Story updated noon Eastern time with details of the Senate Armed Services Committee bill.
Proponents of creating a U.S. Cyber Force received a boost on Friday, as House and Senate lawmakers took actions that significantly advanced the idea.
The Republican-led House narrowly passed its version of the $895 billion annual defense policy bill, 217-199, with a provision that would mandate the Defense Department to commission an outside study on the viability of creating a separate, uniformed digital service.
The House Armed Services Committee overwhelmingly approved the legislation last month, right after members unanimously added an amendment mandating the outside assessment.
The Senate Armed Services Committee also indicated Friday that its version of the bill — the fiscal 2025 National Defense Authorization Act — includes a Cyber Force study provision, for the second consecutive year.
The proposal was made this week by Sen. Kirsten Gillibrand (D-NY) during the panel’s closed-door markup of the measure and adopted unanimously. She added a similar provision to the Senate draft of the legislation last year but it was ultimately cut from the final, compromise bill.
It was not immediately clear Friday if Gillibrand’s amendment was identical to the language in the House bill, which was backed by Rep.

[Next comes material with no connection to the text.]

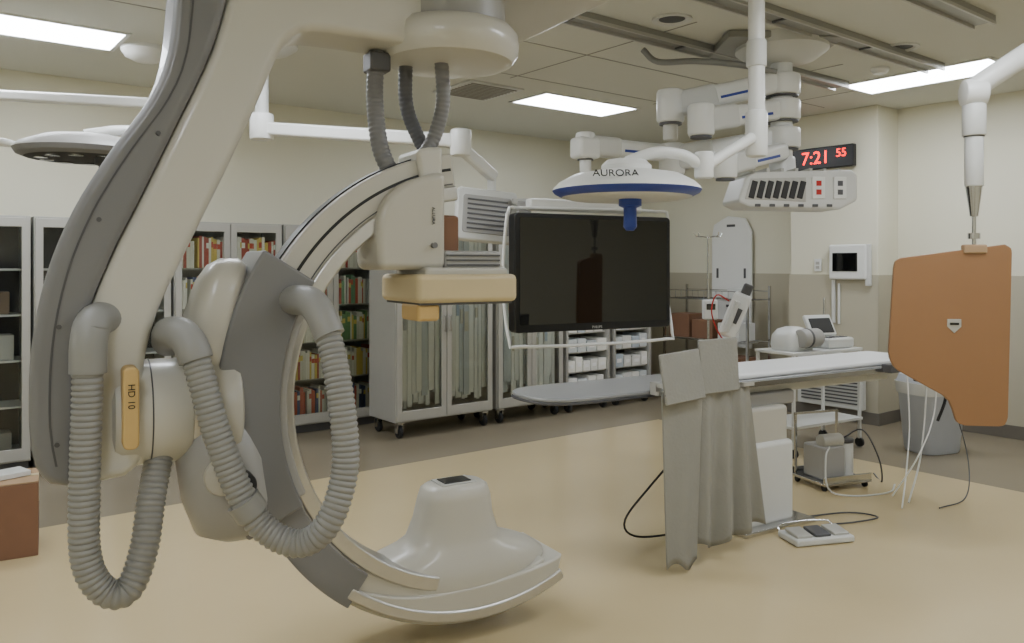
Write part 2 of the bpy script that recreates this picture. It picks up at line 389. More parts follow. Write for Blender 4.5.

Morgan Luttrell (R-TX). Recorded Future News first reported last month that Luttrell would push for the provision, which would require the Pentagon to tap the National Academy of Sciences to conduct an independent evaluation of establishing a seventh, cyber-specific military service.
While a summary of the Senate bill has been released, the actual text might not be public for weeks.
Inclusion in the House and Senate bills bodes well for the provision’s chances of surviving final negotiations between the two chambers, which typically happen in the fall.
The Pentagon’s view
The creation of a Cyber Force would follow the formation of the Space Force in 2019. It was the first new branch of the U.S. military in 72 years.
DOD leaders have long rejected the idea of establishing such a service. They argue U.S. Cyber Command, which stood up in 2010, is still maturing and should be given time to use the service-like authorities it has been granted in recent years — including direct control over equipping and training personnel as budgeting and buying for the digital mission — before a new branch is created.
“My sense is, at the end of the day, what we need is we need the Department of Defense to design, deliver and deploy the most capable cyber forces that can deal with the threats today and in the future. And they should do it in the fastest time possible,” recently retired Cyber Command and National Security Agency chief Paul Nakasone said earlier this month.
“I don’t think a service is the fastest time possible,” he told reporters before being presented the Intelligence and National Security Alliance’s William Oliver Baker Award.
“How we get better is doing operations. We don’t get better, necessarily, forming a service and thinking about a uniform and what’s the song and all these things. There is a huge tail in that.”
The retired four-star demurred when asked if a cyber branch is inevitable.
“I don’t know. I don’t know,” he said. ”Let’s first of all deal with the end state that we need to do, which is design, deploy, deliver the best force today and for tomorrow. We get that right, do we really need a service?”
Earlier this year, the Foundation for Defense of Democracies issued a study that urged the creation of a military service for cyber, calling the current model for providing forces to the command “clearly broken.” It recommended the branch be placed under the Army, with 10,000 personnel and a $16.5 billion budget.
Other House-passed provisions
Here’s a rundown of some other notable cyber measures that made it into the House’s version of the must-pass policy blueprint:
- The bill directs the Defense secretary to designate the Joint Force Headquarters-DOD Information Network as a subordinate unified command under Cyber Command. The organization is responsible for defending the Pentagon’s global network.
- The bipartisan would establish a “Department of Defense Hackathon Program” under which the service secretaries and combatant command chiefs would carry out no less than four such events annually.
- The legislation fences off 25 percent of the Defense secretary’s travel budget until the Pentagon delivers a backlog of cyber-focused studies required in previous defense policy bills.